Appeals Court Reverses over Armenian Suit: Heirs Can Seek Payment from Insurance Companies


SAN FRANCISCO (Associated Press) — A federal appeals court on Friday reversed itself and now says the heirs of Armenians killed in the Turkish Ottoman Empire can seek payment from companies that sold their relatives life insurance.

The Ninth US Circuit Court of Appeals in San Francisco said a California law labeling the killings as a “genocide” does not conflict with US foreign policy, which the court said is unsettled on the issue.

The ruling was 2-1, the same vote the same judicial panel came to last year when it struck down the California law empowering the heirs to sue companies that sold life insurance policies to Armenians killed in Ottoman-era Turkey during World War I.

Last year, the same panel concluded that the US government has sided with the Turkish government and formally taken the position against labeling the killings as a genocide. Therefore, that panel concluded, California’s calling the event a genocide conflicted with US foreign policy, making the state law invalid.
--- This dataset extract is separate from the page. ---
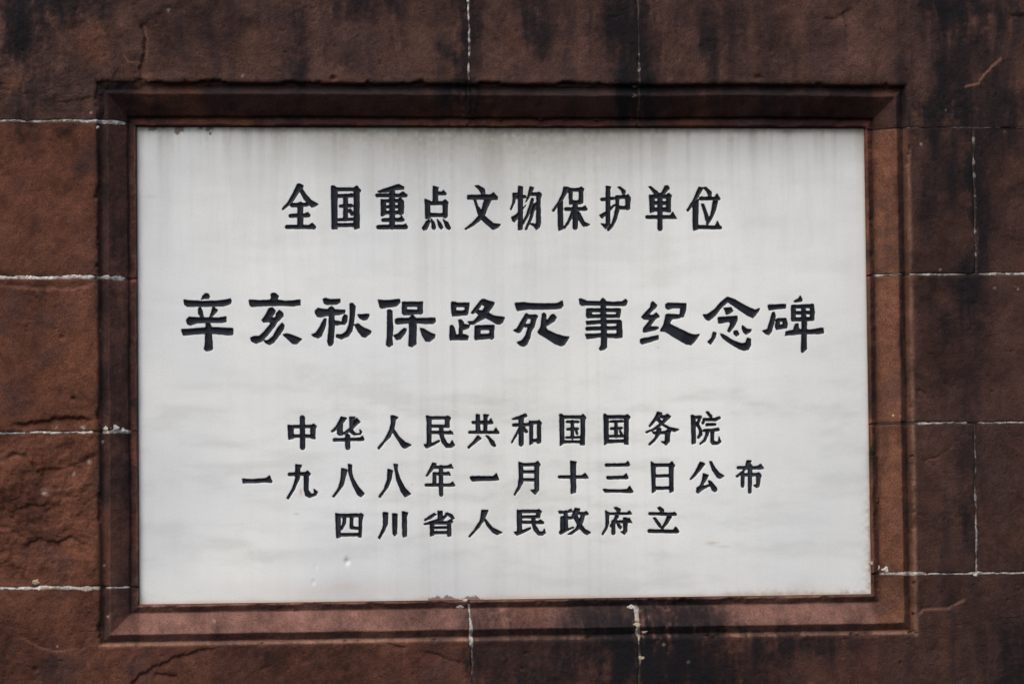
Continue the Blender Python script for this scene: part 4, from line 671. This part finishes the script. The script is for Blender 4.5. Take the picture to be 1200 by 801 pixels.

But in a rare and stunning move on Friday, Judge Dorothy Nelson changed her mind and sided with Judge Harry Pregerson, which turned his 2009 dissenting view into law.

“We conclude that there is no express federal policy forbidding states to use the term ‘Armenian Genocide,’” Pregerson wrote.

The ruling revived a lawsuit filed by heirs against three German insurers, including Munich Re AG.

“This was totally unexpected,” said attorney Brian Kabateck, who represents the Armenian heirs. “It’s a great victory for the Armenian people.”

Kabateck and other lawyers have filed similar lawsuits against New York Life Insurance Co. and French insurer AXA, which were settled in 2005 for a combined $37.5 million.

Judge David Thompson, who wrote the now-overturned majority opinion last year, said in dissent that former presidents Bill Clinton and George W. Bush defeated congressional legislation that would have recognized an Armenian Genocide. Thompson said those presidential efforts show the United States has a clear foreign policy against recognizing the deaths as a genocide.

The majority opinion Friday called those efforts “informal presidential communications” and not official policy. The court said the insurance companies can file a request for a rehearing. The companies could also ask the US Supreme Court to consider the case.

Attorney Neil Michael Soltman, who represented the German insurance companies, didn’t return a phone call.